At the age of eighteen, wishing to dedicate himself to the service of God rather than submit to his parents’ wish to have him married, Saint Neophytus fled to the Monastery of Saint John Chrysostom. After serving in the monastery for five years, laboring in the monastery vineyard, he received permission to fulfill his desire to visit the Holy Land. He venerated the holy places in Jerusalem, and then in Magdala, Tabor, and the Jordan, spending six months searching the caves and deserts for an ascetic who could be to him a spiritual guide. Finding none, he returned to Cyprus. When again he received his abbot’s blessing to go to Mount Latros, he was arrested at the port of Paphos and held in prison until he was released at the request of pious Christians who had learned of his plight. He saw in this an indication from God that it was not His will that he leave Cyprus. He found a mountainside cave north of Paphos which he cleared out through his own labors and dwelt in from then on with extreme privation and intense dedication to prayer.

Although Saint Neophytus was illiterate upon entering the monastery, through diligent application to study, and by the grace of God working in his pure heart, he learned not only to read (he knew the entire Psalter by heart) but to write very eloquently and extensively, which was a timely gift of divine Providence for the Orthodox people of Cyprus. On May 6, 1191, the Norman King of England, Richard the Lion-hearted, captured Cyprus on his way from Sicily to Jerusalem in the Third Crusade. Cyprus remained in the hands of one Frankish ruler or another until 1958.

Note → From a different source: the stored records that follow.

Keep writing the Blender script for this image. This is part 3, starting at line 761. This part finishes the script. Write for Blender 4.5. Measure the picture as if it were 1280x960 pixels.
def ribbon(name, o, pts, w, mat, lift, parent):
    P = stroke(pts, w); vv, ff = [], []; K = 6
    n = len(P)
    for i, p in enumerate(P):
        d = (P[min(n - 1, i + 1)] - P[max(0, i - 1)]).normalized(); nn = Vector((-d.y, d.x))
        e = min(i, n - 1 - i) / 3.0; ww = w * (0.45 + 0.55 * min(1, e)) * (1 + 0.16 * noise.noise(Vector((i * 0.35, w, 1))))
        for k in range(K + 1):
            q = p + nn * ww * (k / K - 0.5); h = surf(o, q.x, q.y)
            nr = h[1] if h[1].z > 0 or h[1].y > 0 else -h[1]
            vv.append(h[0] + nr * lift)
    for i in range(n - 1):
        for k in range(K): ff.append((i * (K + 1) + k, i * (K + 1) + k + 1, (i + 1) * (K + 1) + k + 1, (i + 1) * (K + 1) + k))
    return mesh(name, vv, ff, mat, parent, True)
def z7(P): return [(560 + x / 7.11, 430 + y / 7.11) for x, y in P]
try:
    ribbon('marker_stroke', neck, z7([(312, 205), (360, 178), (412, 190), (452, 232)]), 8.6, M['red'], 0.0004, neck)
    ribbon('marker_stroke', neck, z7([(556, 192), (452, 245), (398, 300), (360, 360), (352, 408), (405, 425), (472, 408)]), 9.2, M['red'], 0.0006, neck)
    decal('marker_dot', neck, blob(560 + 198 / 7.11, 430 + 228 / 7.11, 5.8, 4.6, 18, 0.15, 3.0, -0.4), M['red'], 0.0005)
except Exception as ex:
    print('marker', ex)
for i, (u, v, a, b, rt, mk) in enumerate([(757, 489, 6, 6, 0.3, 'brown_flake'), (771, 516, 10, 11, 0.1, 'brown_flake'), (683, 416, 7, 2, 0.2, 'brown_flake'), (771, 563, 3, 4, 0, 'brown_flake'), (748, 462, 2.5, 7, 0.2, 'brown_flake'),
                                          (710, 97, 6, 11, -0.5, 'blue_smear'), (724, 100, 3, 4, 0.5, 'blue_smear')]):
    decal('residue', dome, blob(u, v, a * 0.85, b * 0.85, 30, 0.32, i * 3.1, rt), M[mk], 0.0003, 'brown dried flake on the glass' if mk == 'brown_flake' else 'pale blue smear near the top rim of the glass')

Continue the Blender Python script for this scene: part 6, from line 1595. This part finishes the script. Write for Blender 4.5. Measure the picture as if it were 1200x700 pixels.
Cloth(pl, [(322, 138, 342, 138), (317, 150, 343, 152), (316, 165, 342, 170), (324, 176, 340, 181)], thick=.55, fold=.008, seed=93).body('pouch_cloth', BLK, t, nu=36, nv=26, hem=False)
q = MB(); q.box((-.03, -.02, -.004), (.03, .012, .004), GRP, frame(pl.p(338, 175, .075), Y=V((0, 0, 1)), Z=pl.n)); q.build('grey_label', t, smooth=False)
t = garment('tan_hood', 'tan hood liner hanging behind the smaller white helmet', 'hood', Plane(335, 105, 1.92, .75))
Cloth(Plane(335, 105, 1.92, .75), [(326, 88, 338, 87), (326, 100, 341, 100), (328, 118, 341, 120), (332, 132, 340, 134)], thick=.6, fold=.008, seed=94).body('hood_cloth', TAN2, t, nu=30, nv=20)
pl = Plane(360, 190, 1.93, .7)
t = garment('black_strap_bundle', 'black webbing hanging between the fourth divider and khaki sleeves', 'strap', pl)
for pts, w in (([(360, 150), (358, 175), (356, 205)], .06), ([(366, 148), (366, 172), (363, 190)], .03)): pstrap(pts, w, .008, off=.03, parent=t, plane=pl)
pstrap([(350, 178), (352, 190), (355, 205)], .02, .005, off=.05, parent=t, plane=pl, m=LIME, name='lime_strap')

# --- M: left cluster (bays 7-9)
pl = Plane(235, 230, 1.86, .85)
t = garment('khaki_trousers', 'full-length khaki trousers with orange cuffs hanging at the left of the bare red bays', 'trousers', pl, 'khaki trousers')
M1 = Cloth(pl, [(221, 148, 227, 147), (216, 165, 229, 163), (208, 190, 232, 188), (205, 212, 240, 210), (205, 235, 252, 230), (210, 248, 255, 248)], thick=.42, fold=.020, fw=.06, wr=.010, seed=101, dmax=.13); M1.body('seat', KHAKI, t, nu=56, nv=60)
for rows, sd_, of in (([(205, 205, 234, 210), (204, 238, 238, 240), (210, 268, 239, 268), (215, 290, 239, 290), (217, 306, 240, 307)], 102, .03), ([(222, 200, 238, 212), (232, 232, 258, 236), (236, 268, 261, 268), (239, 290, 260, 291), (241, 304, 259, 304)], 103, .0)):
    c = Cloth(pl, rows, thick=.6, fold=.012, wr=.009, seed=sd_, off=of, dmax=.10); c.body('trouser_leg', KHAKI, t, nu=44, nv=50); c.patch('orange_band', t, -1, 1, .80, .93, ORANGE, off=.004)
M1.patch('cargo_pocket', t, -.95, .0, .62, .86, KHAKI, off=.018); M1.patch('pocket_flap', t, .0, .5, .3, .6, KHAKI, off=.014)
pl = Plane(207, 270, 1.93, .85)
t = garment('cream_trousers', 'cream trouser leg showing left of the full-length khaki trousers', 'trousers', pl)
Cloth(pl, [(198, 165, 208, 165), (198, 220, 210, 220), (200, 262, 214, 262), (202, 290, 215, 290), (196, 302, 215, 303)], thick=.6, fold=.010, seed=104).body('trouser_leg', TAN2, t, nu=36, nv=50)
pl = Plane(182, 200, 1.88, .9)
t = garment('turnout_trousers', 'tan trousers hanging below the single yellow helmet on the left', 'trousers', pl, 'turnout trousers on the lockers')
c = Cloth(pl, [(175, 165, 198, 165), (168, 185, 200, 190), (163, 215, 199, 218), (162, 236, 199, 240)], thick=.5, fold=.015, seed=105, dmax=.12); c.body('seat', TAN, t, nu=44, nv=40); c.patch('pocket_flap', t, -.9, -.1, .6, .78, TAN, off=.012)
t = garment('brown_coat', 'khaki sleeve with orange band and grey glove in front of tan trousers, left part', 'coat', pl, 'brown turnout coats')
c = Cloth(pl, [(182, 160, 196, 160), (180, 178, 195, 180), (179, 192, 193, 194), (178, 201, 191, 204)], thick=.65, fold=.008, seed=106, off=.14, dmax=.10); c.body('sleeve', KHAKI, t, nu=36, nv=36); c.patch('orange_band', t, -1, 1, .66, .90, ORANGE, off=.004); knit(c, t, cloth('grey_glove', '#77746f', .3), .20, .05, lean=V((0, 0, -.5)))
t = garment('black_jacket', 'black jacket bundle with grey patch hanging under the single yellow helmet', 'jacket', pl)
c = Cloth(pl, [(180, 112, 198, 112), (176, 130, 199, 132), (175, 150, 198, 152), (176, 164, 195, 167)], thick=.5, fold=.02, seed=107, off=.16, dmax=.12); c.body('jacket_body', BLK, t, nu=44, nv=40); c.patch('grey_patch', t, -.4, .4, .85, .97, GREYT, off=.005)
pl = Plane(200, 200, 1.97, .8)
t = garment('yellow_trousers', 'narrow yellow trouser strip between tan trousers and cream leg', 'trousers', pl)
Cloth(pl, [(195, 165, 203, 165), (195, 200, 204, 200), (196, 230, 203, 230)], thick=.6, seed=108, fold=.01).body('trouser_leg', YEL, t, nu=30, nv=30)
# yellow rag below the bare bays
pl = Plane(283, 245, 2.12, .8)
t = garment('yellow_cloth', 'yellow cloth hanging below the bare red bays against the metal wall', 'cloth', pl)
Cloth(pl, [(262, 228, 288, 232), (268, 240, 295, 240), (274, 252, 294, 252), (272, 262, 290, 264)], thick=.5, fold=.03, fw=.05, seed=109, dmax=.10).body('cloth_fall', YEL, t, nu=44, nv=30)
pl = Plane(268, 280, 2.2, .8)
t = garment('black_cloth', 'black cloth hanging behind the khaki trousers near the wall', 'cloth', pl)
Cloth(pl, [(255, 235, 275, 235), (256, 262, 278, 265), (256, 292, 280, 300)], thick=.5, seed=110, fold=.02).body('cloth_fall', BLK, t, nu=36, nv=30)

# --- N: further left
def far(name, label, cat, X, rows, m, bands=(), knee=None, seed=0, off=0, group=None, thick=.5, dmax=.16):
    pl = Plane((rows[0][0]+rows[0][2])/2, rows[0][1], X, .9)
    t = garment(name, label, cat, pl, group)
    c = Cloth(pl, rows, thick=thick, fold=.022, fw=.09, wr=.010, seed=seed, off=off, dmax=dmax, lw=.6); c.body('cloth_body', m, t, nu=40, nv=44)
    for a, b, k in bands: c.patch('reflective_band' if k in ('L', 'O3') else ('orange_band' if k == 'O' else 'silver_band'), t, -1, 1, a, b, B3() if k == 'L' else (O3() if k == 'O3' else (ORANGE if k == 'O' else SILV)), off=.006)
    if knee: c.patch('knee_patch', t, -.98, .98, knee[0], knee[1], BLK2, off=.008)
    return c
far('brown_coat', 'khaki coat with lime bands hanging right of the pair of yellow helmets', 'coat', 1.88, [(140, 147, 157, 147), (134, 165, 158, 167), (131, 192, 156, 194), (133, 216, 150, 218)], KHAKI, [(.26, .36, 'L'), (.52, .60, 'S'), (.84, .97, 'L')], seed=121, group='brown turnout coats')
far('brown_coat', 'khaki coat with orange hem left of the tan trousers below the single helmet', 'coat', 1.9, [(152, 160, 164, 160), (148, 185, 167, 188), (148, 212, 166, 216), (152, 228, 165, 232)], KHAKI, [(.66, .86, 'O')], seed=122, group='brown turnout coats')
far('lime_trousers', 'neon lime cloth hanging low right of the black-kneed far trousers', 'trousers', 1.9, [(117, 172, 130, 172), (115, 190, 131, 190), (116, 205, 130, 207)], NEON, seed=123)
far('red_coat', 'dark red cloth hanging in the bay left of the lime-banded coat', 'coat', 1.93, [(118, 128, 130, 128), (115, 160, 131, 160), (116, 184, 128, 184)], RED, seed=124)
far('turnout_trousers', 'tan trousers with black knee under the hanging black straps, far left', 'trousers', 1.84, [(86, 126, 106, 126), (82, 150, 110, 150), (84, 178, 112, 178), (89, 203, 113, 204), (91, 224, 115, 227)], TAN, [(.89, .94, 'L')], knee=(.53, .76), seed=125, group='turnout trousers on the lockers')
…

Papal rule was imposed on Cyprus; bishops and the educated were exiled. From his mountainside cave Saint Neophytus sent a river of epistles and other writings to the people of Cyprus to keep them steadfast in the Orthodox Faith and, while himself living in extreme seclusion, privation, and dedication to prayer, he protected his people from being subverted by their Papal overlords. Saint Neophytus is worthy to be remembered as a single-handed champion of the Orthodox Faith together with Saint Maximus the Confessor and Saint Mark of Ephesus. He reposed in peace on April 12, 1219, and has been glorified by God with miracles throughout the centuries.